Recently, Michael Long has been arguing that the best way to integrate a focus on meaning and a focus on form is methodologically, rather than through design. From a materials point of view, this suggests that all we need are meaning-focused materials and then methodological guidance to the teacher as to how a focus-on-form (FonF) can be incorporated in the context of doing the meaning-focused activities. What Long has in mind is that the FonF should occur through the feedback that the teacher gives to learners as they attempt to do communicative activities. For example, if learners make errors, the teacher can step in and model the correct form by means of recasts. If one does it this way, then in essence one would rely entirely on a communicative task-based syllabus.

KH: Perhaps some methodological outline could be provided in the teacher's book.

RE: Yes the teacher's book could include possible grammatical structures that the teacher might look out for, to see if students perform them correctly, but by and large the teacher would have to act responsively, in the sense of responding to grammatical problems that arose when students were trying to perform a particular communicative activity.

KH: Is that only half of an approach then? Isn't there a proactive situation as well as a reactive situation?

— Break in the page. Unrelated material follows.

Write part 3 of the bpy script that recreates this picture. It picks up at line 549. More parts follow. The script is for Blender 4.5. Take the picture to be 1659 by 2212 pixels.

RE: Right. The two ways of dealing with form focused instruction are both necessary. We could have separate components for meaning- and form-focused instruction. The form-focused component of our curriculum would follow a structural syllabus, based on the kinds of problems that we know learners are likely to make. There would be grammar lessons in such a program. Then, in the meaning-focused part of the program, there would still be the opportunity for FonF to be introduced methodologically, through teachers' responses to grammatical problems.